Gustav Metzger, ‘Mobbile’ (1970/2021). Courtesy the Gustav Metzger Foundation. Photo: Alan Dimmick.

 

'The Art of Gustav Metzger and Climate Activism' marks the end of Mobbile’s journeying around Glasgow with an informal discussion about the work of Gustav Metzger, his call for us to ‘Remember Nature’, and the relationship between art and activism.

The discussion includes contributions from artist and writer Ross Birrell, Ula Dajerling, Co-director of the Gustav Metzger Foundation, and artist and co-director of Sculpture Placement Group, Kate V Robertson.

Introduced by Dominic Paterson of the University of Glasgow.

 

Photo: Alan Dimmick.

About ‘Mobbile’

As the United Nations Climate Change Conference (COP26) takes place in Glasgow, The Common Guild is re-presenting Gustav Metzger’s sculpture, ‘Mobbile’, a modified car that collects and stores its own carbon emissions, originally made in 1970 to demonstrate the destructive and harmful effects of manmade pollutants on the natural world.

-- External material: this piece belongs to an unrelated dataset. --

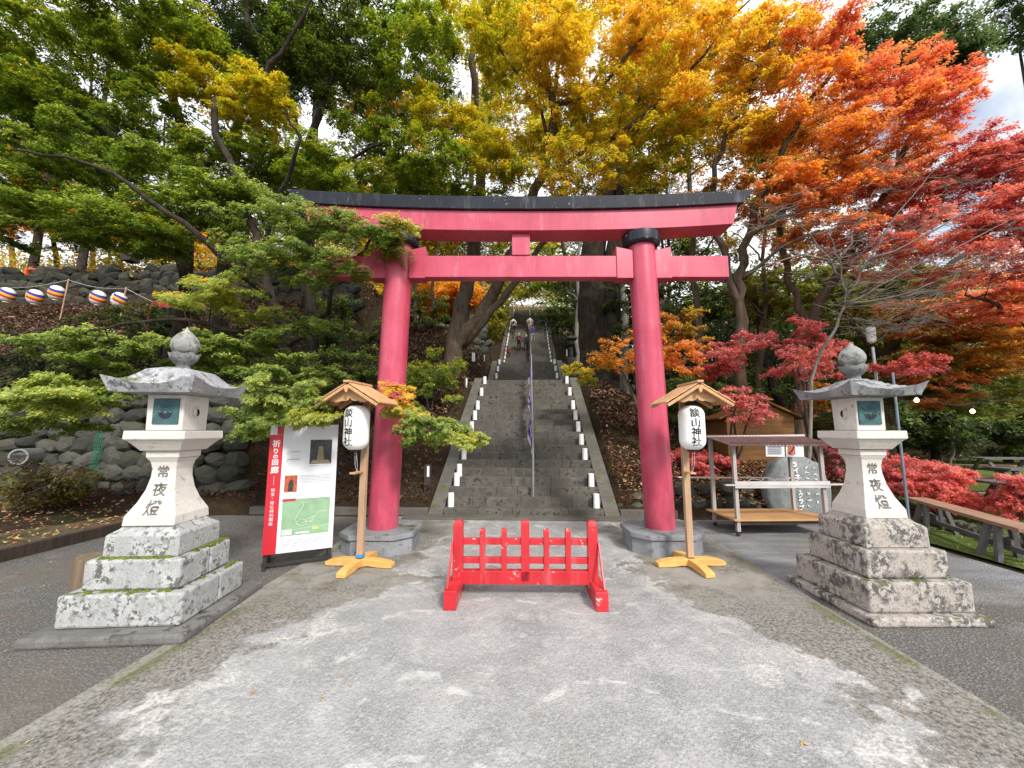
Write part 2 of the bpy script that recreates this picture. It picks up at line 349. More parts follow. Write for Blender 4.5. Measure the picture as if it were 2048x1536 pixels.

Gustav Metzger was a visionary artist and radical thinker. Born in Nuremberg, Germany on 10 April 1926 to Polish-Jewish parents, Metzger came to the UK in 1939 as a refugee. He dedicated his entire creative practice to social activism and challenging our perception of public art as a vehicle for change.

At the heart of his practice, which spanned over 65 years, are a series of constantly opposing yet interdependent forces such as destruction and creation. Metzger’s involvement in anti-nuclear movements such as the Committee of 100 and his life-long activism to combat environmental destruction was fundamental to his provocative questioning of the role of artist and of conventional forms of artmaking and display. His auto-destructive art, meant as a public art form that would instigate social change, sought to provide a mirror of a social and political system that he felt was indifferently progressing towards total obliteration. He also sought to place the emphasis on action over creation of the art object, inviting viewers to interact with some of his work to heighten their impact.

The artist’s legacy is profoundly rooted in activism in both the political and artistic realms. Metzger envisaged art as a means of communicating the futility and horrors of conflict and war. By 1958, Metzger had become heavily involved in anti-capitalist, anti-consumerist movements and the Campaign for Nuclear Disarmament. In 1960, he was a founder member of the Committee of 100 and this led to a short imprisonment in 1961 with Bertrand Russell and other members of the Committee for encouraging mass non-violent civil disobedience.